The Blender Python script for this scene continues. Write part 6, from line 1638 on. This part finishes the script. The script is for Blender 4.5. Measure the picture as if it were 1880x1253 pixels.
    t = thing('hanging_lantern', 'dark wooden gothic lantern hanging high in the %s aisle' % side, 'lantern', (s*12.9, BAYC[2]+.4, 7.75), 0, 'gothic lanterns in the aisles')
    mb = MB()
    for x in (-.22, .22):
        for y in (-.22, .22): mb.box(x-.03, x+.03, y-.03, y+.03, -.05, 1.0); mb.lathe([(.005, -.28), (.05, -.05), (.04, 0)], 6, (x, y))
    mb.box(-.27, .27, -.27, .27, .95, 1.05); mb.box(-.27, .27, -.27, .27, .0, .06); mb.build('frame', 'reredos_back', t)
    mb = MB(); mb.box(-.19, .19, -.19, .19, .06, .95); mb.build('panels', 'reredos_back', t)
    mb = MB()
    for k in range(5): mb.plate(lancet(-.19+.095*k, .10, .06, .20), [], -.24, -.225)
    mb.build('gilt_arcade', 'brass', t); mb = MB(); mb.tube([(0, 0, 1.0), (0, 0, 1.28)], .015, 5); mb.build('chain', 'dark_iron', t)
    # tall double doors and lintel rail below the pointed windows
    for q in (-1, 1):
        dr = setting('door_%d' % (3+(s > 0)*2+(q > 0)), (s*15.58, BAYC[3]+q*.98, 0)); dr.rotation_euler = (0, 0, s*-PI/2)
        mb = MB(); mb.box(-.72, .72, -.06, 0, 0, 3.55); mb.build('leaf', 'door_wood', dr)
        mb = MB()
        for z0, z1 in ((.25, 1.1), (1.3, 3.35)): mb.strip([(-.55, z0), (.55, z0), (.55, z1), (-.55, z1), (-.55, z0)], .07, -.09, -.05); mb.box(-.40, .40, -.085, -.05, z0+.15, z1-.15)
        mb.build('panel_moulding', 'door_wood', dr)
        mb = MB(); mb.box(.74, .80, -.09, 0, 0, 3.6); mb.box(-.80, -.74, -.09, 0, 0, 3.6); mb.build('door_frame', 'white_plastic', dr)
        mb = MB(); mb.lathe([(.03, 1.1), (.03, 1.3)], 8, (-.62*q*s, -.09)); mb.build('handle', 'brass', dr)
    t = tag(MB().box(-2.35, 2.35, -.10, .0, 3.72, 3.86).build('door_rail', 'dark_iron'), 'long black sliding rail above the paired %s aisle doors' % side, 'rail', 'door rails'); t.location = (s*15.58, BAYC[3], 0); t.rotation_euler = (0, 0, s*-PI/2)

------------------------------------

Directions:
From the data above, extract every line in its exact form.

Exercise response:
The Blender Python script for this scene continues. Write part 6, from line 1638 on. This part finishes the script. The script is for Blender 4.5. Measure the picture as if it were 1880x1253 pixels.
    t = thing('hanging_lantern', 'dark wooden gothic lantern hanging high in the %s aisle' % side, 'lantern', (s*12.9, BAYC[2]+.4, 7.75), 0, 'gothic lanterns in the aisles')
    mb = MB()
    for x in (-.22, .22):
        for y in (-.22, .22): mb.box(x-.03, x+.03, y-.03, y+.03, -.05, 1.0); mb.lathe([(.005, -.28), (.05, -.05), (.04, 0)], 6, (x, y))
    mb.box(-.27, .27, -.27, .27, .95, 1.05); mb.box(-.27, .27, -.27, .27, .0, .06); mb.build('frame', 'reredos_back', t)
    mb = MB(); mb.box(-.19, .19, -.19, .19, .06, .95); mb.build('panels', 'reredos_back', t)
    mb = MB()
    for k in range(5): mb.plate(lancet(-.19+.095*k, .10, .06, .20), [], -.24, -.225)
    mb.build('gilt_arcade', 'brass', t); mb = MB(); mb.tube([(0, 0, 1.0), (0, 0, 1.28)], .015, 5); mb.build('chain', 'dark_iron', t)
    # tall double doors and lintel rail below the pointed windows
    for q in (-1, 1):
        dr = setting('door_%d' % (3+(s > 0)*2+(q > 0)), (s*15.58, BAYC[3]+q*.98, 0)); dr.rotation_euler = (0, 0, s*-PI/2)
        mb = MB(); mb.box(-.72, .72, -.06, 0, 0, 3.55); mb.build('leaf', 'door_wood', dr)
        mb = MB()
        for z0, z1 in ((.25, 1.1), (1.3, 3.35)): mb.strip([(-.55, z0), (.55, z0), (.55, z1), (-.55, z1), (-.55, z0)], .07, -.09, -.05); mb.box(-.40, .40, -.085, -.05, z0+.15, z1-.15)
        mb.build('panel_moulding', 'door_wood', dr)
        mb = MB(); mb.box(.74, .80, -.09, 0, 0, 3.6); mb.box(-.80, -.74, -.09, 0, 0, 3.6); mb.build('door_frame', 'white_plastic', dr)
        mb = MB(); mb.lathe([(.03, 1.1), (.03, 1.3)], 8, (-.62*q*s, -.09)); mb.build('handle', 'brass', dr)
    t = tag(MB().box(-2.35, 2.35, -.10, .0, 3.72, 3.86).build('door_rail', 'dark_iron'), 'long black sliding rail above the paired %s aisle doors' % side, 'rail', 'door rails'); t.location = (s*15.58, BAYC[3], 0); t.rotation_euler = (0, 0, s*-PI/2)